Objective →
Determine which lines of the records include the word "this", and copy them.

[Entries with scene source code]
════════════════════
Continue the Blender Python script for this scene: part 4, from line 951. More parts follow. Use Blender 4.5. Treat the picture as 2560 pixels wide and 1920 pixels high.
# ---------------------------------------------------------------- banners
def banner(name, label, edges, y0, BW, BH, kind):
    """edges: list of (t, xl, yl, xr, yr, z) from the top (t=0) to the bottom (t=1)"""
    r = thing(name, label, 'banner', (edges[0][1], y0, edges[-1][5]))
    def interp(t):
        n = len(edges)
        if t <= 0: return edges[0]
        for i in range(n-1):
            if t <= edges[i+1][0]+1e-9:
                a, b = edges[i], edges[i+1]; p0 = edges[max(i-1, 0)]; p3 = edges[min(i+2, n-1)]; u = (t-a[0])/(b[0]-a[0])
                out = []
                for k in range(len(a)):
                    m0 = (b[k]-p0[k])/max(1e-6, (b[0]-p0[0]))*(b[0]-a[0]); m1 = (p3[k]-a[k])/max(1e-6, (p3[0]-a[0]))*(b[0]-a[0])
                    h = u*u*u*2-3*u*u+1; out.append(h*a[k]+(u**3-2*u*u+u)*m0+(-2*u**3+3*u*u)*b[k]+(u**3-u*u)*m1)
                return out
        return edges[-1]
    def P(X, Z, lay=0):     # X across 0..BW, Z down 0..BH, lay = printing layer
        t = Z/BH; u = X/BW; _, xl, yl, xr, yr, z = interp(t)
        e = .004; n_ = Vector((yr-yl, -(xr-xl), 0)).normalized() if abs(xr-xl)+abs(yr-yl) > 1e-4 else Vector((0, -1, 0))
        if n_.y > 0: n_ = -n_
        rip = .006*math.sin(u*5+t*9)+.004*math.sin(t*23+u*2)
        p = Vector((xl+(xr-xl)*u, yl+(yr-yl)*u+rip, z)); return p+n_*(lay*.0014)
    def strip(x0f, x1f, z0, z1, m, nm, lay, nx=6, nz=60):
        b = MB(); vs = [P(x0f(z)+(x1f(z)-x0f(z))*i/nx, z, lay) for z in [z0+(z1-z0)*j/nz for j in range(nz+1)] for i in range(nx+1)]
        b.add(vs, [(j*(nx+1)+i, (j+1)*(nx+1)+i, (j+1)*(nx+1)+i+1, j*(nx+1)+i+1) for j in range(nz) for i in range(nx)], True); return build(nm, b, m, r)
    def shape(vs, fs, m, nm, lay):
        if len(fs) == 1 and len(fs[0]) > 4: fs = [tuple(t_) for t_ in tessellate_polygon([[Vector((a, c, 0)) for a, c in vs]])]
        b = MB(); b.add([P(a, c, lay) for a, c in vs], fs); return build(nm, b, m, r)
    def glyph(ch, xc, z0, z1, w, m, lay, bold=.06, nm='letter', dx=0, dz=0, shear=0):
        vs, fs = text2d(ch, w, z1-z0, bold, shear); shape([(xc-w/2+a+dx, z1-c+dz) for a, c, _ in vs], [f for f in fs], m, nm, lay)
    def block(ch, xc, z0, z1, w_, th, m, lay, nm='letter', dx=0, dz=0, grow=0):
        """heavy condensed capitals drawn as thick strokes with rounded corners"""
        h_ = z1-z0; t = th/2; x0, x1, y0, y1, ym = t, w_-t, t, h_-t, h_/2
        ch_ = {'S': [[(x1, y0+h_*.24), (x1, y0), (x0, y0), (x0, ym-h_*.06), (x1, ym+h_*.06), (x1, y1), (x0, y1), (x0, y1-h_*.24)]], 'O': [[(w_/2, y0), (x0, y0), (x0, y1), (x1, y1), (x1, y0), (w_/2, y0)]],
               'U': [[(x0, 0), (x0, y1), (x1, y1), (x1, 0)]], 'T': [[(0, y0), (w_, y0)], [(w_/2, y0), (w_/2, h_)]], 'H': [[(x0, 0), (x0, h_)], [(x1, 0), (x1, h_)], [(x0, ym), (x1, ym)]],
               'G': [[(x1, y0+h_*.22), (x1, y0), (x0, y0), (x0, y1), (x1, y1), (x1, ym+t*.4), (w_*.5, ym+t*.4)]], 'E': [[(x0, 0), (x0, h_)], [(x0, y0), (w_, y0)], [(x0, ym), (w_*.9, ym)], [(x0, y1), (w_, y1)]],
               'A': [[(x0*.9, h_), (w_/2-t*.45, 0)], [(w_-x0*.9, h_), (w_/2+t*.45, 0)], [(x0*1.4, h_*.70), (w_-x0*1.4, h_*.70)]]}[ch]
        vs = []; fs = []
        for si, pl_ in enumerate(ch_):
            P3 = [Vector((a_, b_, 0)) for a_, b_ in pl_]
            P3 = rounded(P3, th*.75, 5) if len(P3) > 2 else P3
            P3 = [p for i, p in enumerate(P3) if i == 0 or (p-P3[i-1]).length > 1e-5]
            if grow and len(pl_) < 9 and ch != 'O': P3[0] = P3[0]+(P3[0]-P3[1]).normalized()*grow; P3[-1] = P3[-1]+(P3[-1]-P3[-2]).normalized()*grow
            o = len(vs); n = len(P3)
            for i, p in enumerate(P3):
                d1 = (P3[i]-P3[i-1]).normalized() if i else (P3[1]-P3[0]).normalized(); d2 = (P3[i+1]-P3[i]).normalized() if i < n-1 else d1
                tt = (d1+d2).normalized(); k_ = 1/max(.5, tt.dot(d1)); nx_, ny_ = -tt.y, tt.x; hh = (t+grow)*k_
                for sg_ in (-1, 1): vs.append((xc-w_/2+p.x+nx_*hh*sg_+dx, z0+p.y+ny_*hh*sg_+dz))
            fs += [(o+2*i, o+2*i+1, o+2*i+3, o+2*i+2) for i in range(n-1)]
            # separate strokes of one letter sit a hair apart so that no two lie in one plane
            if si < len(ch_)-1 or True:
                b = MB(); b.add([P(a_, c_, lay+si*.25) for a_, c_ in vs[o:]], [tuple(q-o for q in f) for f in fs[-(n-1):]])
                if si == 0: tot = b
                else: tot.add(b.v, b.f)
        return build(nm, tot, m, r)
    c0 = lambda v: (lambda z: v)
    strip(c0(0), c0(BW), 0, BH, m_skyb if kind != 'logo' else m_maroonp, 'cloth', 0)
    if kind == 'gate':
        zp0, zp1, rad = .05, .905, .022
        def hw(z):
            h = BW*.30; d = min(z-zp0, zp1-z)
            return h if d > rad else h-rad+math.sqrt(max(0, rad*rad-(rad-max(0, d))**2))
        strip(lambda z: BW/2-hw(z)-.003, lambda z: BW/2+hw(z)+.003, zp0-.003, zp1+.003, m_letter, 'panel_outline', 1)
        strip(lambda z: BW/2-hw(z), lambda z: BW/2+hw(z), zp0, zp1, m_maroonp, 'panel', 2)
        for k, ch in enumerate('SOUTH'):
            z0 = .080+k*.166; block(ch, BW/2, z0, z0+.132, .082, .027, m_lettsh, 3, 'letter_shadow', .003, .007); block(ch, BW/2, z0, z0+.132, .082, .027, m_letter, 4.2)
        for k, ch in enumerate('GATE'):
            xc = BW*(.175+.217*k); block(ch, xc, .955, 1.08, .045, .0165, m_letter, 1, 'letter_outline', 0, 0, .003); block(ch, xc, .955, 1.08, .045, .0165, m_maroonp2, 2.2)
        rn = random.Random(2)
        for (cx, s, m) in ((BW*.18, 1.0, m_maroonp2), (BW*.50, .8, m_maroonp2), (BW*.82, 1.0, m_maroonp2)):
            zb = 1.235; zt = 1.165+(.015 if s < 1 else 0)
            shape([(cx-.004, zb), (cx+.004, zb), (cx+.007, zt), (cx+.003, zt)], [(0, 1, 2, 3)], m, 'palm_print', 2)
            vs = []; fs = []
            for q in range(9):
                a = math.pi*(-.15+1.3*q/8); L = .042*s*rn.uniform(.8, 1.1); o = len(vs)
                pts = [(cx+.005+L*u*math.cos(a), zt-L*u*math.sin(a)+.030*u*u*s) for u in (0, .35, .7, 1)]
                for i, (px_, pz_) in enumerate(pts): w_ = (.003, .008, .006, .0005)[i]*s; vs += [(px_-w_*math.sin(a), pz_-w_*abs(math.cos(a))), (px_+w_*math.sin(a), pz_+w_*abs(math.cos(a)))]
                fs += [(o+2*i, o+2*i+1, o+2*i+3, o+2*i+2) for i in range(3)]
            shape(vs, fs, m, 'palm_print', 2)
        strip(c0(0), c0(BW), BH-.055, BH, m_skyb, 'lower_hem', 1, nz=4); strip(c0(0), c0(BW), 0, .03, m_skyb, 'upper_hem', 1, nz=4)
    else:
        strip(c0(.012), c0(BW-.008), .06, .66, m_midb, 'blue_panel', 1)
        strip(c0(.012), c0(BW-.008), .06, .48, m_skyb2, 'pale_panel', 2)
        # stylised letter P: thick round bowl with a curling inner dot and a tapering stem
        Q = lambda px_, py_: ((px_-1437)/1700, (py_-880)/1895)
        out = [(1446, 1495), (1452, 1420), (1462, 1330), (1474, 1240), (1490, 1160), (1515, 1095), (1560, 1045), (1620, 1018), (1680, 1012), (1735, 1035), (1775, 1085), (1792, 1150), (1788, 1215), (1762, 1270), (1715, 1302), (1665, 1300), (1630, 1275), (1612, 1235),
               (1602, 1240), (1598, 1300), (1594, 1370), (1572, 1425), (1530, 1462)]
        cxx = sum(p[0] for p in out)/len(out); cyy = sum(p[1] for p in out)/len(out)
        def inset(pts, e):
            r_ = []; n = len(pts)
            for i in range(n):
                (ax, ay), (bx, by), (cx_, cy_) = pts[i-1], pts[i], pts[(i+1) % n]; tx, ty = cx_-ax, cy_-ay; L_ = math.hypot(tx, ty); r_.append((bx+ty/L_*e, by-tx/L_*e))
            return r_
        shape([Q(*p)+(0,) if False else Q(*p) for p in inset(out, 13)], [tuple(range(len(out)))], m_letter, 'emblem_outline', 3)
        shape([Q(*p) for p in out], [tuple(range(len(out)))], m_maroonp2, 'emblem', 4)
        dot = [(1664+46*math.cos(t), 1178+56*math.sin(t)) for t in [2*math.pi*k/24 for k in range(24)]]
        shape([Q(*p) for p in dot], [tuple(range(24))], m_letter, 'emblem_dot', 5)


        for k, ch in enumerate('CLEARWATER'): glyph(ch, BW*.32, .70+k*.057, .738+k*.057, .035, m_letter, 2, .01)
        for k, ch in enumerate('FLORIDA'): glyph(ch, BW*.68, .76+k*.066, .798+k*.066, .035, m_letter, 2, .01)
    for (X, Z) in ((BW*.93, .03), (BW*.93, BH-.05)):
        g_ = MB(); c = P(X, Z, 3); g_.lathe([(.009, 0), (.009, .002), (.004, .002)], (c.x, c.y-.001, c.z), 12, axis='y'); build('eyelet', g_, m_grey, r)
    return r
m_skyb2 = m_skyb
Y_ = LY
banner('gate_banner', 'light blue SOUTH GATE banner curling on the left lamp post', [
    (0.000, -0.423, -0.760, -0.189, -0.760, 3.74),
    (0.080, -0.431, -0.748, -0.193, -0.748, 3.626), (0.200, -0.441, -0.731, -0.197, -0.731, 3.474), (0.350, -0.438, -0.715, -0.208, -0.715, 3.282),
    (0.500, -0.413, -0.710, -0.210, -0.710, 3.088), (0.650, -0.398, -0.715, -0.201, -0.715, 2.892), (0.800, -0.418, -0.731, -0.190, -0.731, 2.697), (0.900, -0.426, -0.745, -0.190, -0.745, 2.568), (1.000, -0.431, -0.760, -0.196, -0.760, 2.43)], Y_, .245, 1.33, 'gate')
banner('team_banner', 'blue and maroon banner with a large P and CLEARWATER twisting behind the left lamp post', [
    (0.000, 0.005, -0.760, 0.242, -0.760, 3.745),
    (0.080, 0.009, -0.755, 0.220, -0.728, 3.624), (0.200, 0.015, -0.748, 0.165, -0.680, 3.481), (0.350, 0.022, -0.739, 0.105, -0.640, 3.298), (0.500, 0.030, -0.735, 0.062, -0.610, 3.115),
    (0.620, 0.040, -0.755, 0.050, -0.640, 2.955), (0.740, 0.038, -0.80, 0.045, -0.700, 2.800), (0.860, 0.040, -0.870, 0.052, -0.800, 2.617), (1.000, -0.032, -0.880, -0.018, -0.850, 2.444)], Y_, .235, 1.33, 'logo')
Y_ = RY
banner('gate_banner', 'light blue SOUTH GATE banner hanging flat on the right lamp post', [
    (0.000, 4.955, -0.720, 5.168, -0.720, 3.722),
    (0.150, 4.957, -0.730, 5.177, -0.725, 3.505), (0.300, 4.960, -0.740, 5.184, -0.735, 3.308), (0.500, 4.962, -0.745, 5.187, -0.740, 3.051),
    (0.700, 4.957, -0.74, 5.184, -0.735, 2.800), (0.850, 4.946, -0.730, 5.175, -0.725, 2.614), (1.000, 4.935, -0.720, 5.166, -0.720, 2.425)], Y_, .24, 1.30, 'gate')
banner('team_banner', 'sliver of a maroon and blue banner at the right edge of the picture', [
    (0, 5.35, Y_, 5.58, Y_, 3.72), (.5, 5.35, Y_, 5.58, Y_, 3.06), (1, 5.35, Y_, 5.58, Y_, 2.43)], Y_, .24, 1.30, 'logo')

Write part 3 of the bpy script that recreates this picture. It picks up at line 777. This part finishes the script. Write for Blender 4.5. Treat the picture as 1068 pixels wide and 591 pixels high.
════════════════════
Complete output →
Continue the Blender Python script for this scene: part 4, from line 951. More parts follow. Use Blender 4.5. Treat the picture as 2560 pixels wide and 1920 pixels high.
Write part 3 of the bpy script that recreates this picture. It picks up at line 777. This part finishes the script. Write for Blender 4.5. Treat the picture as 1068 pixels wide and 591 pixels high.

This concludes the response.